From the listing below, copy word for word every line starting at the one that includes "Model this scene" and ending at the one that includes "from mathutils.geometry import"; the pictures are omitted.

Given information:

◆ ◆ ◆ ◆

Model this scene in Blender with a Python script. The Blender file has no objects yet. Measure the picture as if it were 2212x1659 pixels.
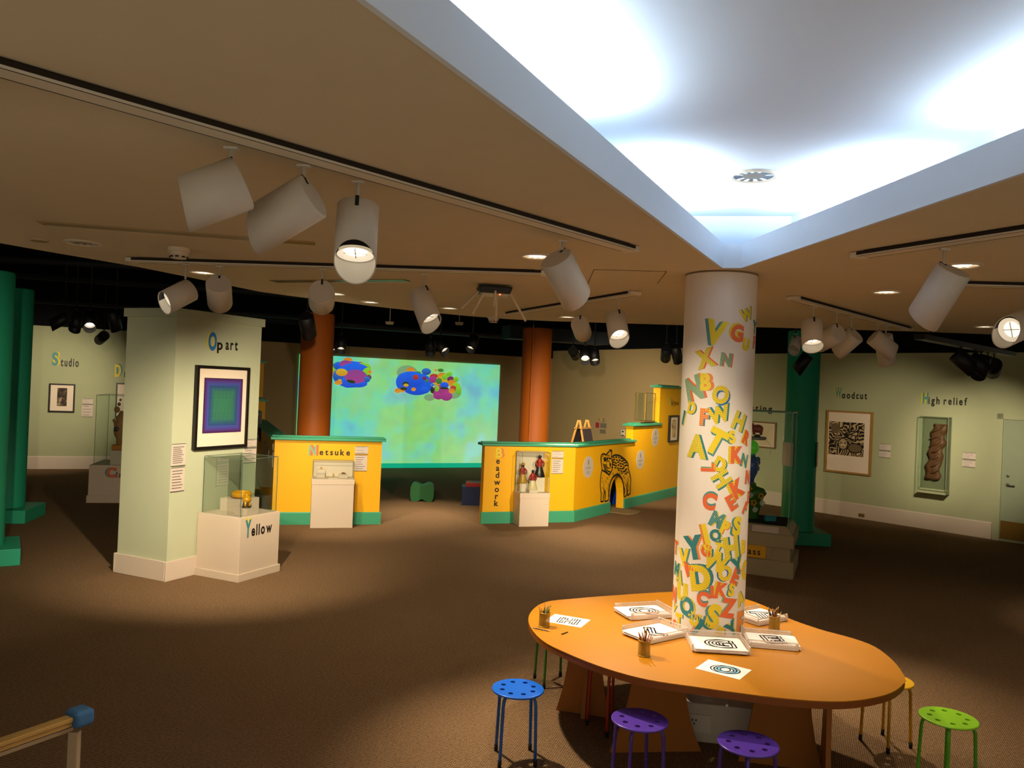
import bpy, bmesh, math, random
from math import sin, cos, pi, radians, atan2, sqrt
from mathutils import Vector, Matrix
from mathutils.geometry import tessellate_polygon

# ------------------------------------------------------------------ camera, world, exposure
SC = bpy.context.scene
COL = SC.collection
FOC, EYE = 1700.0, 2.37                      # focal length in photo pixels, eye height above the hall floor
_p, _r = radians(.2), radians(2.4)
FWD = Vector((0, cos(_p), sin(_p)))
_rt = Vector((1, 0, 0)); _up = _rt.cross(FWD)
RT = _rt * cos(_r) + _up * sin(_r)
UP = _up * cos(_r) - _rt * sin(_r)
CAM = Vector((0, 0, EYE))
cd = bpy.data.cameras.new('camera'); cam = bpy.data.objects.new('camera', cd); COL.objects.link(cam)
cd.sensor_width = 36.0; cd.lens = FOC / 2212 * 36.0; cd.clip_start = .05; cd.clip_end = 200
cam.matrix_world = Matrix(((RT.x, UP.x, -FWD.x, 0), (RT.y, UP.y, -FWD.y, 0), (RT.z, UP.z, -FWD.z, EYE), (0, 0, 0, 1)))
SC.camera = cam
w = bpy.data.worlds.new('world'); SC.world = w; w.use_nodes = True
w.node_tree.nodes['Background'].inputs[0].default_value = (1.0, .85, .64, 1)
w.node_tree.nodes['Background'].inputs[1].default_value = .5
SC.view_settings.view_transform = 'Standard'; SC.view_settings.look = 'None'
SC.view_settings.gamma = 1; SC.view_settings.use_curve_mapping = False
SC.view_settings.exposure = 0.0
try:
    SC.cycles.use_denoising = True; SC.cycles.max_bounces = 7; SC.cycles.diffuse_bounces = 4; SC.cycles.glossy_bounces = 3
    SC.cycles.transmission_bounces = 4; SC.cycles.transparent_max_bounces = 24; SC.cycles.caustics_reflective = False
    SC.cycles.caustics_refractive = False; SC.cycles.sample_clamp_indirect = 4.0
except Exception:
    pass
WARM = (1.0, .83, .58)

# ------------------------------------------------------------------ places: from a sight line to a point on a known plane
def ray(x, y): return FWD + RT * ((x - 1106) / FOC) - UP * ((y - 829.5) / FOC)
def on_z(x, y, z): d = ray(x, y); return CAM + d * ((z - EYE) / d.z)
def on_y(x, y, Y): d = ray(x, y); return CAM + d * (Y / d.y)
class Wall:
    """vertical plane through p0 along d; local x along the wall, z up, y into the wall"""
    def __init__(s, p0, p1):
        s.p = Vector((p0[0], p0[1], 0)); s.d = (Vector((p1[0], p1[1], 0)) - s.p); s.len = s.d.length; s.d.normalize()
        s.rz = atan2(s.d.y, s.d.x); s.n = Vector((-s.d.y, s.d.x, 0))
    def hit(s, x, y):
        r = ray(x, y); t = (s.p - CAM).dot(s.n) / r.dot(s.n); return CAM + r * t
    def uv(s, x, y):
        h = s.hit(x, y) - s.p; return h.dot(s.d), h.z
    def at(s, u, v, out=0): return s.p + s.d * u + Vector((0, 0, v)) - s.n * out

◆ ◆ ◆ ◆

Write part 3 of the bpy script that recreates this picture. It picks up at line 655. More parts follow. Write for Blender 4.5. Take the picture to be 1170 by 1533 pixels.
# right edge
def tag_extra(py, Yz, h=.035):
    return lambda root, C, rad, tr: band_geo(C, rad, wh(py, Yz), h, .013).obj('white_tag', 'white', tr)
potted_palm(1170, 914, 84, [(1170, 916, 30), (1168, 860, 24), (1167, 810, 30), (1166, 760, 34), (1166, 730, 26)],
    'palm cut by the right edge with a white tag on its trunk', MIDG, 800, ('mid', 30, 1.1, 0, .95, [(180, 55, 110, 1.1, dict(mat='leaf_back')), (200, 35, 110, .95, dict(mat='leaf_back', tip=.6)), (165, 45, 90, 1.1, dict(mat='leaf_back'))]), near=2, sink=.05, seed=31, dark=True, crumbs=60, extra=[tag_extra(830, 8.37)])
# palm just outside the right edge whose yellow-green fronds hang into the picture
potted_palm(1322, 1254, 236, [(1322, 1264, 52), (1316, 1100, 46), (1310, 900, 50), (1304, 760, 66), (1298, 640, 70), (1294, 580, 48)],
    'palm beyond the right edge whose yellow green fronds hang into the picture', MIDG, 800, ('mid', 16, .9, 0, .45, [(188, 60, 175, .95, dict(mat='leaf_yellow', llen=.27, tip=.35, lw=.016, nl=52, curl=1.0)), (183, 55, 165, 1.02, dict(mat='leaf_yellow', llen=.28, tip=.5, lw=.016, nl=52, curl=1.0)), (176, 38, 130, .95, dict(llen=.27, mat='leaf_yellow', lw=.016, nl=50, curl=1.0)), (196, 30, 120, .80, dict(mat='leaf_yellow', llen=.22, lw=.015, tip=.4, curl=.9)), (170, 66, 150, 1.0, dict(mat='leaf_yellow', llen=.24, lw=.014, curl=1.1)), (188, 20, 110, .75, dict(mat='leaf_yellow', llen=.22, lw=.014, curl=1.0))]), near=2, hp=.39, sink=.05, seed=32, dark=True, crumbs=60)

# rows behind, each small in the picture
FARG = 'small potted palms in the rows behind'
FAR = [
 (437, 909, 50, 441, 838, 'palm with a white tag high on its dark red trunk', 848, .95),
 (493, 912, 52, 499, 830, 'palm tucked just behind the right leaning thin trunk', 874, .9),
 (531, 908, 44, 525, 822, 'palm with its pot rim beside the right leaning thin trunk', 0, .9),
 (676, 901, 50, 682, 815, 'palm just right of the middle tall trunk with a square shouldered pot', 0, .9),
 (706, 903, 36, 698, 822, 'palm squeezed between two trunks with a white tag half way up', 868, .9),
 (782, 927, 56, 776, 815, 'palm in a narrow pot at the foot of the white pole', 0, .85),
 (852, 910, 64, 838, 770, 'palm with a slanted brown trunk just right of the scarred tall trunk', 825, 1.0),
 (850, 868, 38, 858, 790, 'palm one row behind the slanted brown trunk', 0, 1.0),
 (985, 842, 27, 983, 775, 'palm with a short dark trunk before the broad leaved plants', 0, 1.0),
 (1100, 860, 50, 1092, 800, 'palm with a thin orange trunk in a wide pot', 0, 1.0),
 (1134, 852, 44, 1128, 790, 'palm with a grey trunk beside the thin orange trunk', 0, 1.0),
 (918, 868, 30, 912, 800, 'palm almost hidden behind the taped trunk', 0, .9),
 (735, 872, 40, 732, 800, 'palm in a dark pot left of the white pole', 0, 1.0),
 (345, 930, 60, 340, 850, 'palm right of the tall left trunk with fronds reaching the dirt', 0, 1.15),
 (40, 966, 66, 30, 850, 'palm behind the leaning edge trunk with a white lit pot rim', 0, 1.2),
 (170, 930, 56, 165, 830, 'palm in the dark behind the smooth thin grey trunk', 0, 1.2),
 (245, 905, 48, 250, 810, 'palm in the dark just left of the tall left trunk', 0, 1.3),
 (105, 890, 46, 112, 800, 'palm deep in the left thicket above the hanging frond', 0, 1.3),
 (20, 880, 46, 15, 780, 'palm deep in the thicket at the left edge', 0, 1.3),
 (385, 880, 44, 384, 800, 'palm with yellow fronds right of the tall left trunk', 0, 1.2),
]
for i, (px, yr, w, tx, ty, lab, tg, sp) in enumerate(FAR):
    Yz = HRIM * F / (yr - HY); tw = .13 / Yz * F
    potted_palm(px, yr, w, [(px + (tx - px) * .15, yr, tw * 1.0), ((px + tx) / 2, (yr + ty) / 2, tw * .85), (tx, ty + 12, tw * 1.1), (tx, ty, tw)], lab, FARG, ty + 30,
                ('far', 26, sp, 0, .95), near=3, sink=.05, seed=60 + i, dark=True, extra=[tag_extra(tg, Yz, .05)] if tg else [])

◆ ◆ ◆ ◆

Exercise answer:
Model this scene in Blender with a Python script. The Blender file has no objects yet. Measure the picture as if it were 2212x1659 pixels.
import bpy, bmesh, math, random
from math import sin, cos, pi, radians, atan2, sqrt
from mathutils import Vector, Matrix
from mathutils.geometry import tessellate_polygon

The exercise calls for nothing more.